## Direction
Pick out and copy every line below that has the word "pixels".

## Stored data

------------------------

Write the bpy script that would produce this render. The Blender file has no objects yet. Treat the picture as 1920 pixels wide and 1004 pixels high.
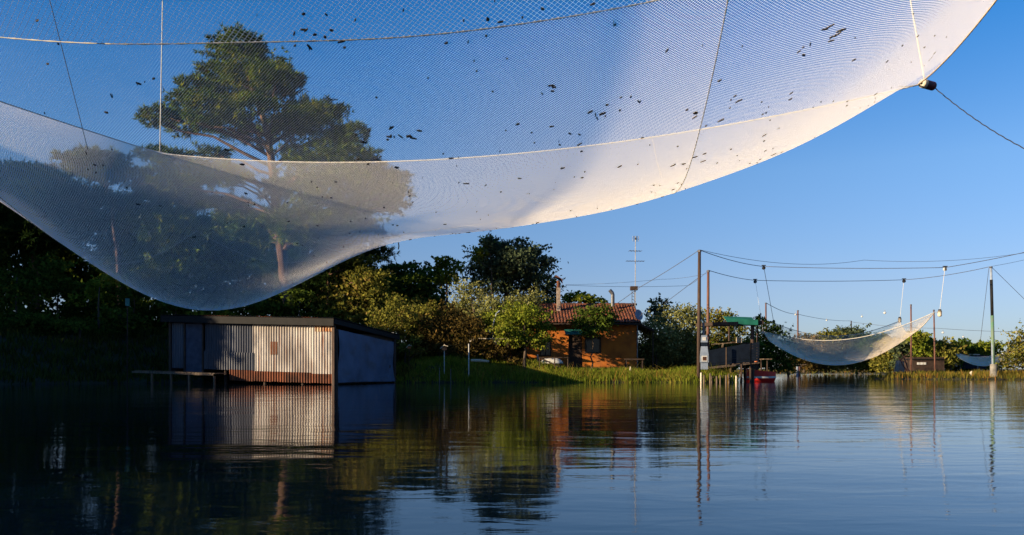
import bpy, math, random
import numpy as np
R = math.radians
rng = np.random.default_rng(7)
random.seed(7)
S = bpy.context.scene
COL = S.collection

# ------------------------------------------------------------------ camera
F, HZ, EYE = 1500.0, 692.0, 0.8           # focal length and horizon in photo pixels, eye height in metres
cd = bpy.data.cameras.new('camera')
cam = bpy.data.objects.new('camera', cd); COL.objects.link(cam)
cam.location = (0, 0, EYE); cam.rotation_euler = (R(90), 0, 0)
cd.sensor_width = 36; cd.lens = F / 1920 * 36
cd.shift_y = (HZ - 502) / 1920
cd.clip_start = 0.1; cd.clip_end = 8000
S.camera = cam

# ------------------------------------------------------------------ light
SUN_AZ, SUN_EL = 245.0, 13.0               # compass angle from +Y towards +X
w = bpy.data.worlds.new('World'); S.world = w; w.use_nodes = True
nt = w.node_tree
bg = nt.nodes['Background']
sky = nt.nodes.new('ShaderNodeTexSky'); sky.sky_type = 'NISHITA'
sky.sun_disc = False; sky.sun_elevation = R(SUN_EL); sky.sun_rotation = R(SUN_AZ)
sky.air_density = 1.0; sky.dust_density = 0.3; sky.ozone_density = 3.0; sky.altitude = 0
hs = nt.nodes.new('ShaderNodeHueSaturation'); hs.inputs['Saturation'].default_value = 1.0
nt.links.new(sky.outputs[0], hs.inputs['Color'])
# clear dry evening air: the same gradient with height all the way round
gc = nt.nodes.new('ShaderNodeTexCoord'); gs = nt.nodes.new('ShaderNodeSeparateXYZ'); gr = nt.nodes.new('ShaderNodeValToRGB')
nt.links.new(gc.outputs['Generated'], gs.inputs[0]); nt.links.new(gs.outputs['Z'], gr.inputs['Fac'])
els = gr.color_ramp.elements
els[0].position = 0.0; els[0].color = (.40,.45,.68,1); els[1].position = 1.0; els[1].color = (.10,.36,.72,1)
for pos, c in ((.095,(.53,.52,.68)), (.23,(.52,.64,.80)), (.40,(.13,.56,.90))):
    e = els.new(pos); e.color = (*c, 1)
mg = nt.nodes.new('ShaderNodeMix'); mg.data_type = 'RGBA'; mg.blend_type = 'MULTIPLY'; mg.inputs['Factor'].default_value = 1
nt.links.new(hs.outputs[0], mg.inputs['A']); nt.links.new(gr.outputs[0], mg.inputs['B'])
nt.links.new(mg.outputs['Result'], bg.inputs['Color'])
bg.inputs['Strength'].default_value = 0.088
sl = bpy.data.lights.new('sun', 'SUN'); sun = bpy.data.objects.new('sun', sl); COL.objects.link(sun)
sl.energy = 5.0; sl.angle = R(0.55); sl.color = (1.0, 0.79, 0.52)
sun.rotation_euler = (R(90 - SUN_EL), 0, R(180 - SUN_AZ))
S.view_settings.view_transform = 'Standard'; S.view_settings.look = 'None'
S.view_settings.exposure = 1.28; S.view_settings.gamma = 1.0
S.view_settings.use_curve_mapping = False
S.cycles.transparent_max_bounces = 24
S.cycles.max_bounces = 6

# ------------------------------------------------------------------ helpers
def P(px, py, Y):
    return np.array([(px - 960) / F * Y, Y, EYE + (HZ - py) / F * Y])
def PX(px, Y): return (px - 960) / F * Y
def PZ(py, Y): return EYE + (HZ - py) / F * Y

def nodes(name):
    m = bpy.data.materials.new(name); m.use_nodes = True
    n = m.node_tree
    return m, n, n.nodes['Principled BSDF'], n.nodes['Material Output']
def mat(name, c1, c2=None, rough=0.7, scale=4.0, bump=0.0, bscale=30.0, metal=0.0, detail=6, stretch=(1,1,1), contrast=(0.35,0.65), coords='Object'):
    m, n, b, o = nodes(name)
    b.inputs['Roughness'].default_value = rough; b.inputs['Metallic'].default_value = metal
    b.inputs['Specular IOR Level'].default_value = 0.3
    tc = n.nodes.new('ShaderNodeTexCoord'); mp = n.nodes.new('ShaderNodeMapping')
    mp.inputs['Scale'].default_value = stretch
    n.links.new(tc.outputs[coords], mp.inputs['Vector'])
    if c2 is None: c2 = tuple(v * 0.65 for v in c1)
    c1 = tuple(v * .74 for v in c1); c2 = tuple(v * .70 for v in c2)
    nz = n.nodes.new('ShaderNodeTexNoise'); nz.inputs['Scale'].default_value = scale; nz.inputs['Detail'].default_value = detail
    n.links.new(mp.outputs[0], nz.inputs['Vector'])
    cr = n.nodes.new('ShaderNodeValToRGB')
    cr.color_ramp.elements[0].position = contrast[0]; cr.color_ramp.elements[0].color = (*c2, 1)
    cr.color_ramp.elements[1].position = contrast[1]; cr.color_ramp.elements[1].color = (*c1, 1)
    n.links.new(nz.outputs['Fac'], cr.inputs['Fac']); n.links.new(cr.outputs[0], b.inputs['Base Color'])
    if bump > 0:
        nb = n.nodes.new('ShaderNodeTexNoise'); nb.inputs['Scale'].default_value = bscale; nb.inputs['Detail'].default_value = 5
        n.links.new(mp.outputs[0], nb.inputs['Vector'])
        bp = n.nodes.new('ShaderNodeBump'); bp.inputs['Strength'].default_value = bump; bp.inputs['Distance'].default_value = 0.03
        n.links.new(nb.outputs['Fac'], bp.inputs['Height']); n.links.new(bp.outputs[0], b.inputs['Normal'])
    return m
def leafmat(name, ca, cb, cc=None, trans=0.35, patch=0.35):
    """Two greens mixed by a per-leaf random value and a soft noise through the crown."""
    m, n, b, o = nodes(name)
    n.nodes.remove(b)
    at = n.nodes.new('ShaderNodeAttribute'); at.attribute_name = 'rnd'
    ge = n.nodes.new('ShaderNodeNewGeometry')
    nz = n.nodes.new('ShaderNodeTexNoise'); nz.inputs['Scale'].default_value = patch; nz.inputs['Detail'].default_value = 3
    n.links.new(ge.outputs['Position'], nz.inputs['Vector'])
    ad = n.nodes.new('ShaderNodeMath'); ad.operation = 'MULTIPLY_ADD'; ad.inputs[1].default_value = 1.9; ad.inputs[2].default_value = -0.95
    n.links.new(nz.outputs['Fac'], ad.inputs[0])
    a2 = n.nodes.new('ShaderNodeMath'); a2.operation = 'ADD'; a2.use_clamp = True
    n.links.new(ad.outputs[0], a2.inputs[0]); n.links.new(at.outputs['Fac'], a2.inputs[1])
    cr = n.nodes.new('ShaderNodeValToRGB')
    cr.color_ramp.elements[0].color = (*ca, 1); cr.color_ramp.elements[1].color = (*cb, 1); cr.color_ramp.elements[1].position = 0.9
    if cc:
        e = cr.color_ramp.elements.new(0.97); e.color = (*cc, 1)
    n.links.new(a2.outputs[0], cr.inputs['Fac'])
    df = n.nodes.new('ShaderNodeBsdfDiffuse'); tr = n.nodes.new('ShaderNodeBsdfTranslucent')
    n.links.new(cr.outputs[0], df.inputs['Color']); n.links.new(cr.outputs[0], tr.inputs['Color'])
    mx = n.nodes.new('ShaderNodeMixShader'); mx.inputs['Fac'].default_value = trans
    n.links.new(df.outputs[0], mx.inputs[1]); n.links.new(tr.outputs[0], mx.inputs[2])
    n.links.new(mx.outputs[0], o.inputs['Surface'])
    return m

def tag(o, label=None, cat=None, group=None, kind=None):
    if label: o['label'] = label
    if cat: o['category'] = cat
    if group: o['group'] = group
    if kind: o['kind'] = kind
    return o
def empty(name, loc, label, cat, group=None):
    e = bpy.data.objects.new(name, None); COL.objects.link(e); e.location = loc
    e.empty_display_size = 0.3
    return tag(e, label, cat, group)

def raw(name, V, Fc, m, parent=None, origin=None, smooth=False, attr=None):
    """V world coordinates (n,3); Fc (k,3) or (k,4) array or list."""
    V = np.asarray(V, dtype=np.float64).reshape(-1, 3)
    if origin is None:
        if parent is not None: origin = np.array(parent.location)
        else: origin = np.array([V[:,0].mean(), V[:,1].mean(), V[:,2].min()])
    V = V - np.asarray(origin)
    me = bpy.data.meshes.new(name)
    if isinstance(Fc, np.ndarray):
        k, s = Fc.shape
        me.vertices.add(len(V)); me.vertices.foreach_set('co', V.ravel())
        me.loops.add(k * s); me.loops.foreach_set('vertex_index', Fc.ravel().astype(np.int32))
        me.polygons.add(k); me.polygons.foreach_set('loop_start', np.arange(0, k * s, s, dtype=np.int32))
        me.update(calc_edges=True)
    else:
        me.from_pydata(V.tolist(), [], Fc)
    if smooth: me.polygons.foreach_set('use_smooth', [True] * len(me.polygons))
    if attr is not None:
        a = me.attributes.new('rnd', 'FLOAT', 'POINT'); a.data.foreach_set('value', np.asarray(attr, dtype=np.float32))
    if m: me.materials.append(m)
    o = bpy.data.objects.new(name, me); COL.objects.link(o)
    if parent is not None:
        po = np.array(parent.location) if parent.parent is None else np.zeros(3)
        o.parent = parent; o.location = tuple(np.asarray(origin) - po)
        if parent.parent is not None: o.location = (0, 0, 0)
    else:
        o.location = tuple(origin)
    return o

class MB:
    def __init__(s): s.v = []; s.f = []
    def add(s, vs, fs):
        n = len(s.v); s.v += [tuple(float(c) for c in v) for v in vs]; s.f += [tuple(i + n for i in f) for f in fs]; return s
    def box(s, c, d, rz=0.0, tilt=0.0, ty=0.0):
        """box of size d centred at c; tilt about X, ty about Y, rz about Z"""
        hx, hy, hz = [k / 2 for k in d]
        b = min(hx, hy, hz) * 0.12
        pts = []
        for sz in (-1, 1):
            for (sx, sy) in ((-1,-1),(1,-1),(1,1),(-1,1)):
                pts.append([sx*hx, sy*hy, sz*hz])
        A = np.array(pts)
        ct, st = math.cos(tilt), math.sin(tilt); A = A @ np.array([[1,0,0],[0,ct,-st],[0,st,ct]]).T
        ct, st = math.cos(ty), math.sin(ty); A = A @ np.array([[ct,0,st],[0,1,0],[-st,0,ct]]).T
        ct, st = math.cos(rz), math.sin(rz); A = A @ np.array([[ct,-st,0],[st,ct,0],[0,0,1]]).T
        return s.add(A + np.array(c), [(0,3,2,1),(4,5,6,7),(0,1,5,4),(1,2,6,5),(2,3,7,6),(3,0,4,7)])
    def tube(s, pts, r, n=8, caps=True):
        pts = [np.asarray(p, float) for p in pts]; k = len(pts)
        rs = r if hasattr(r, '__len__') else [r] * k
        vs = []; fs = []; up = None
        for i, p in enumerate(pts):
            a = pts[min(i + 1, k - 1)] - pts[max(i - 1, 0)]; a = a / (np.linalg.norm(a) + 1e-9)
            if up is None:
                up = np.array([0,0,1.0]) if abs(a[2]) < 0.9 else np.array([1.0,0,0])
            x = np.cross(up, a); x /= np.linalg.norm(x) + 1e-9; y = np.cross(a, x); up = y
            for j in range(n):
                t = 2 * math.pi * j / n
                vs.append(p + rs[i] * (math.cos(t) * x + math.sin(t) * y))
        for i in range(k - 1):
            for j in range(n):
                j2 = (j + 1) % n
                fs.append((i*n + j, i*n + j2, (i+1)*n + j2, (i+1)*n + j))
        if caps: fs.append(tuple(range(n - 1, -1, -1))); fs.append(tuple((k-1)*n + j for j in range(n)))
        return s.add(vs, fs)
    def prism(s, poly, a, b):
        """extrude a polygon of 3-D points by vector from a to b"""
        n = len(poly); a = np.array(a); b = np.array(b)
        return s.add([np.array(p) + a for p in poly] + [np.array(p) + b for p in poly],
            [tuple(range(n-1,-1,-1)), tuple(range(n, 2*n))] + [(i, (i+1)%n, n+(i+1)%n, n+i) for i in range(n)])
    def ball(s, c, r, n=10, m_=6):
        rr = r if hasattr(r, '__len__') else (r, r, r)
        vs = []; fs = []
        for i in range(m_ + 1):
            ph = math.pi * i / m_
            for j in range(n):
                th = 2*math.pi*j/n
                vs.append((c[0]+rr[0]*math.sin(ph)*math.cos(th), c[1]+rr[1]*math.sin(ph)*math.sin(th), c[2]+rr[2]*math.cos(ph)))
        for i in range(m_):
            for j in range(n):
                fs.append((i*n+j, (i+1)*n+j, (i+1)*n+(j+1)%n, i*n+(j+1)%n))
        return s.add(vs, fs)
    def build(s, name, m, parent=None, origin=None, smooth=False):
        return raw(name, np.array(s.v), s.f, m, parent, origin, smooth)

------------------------

## Expected output
Write the bpy script that would produce this render. The Blender file has no objects yet. Treat the picture as 1920 pixels wide and 1004 pixels high.
F, HZ, EYE = 1500.0, 692.0, 0.8           # focal length and horizon in photo pixels, eye height in metres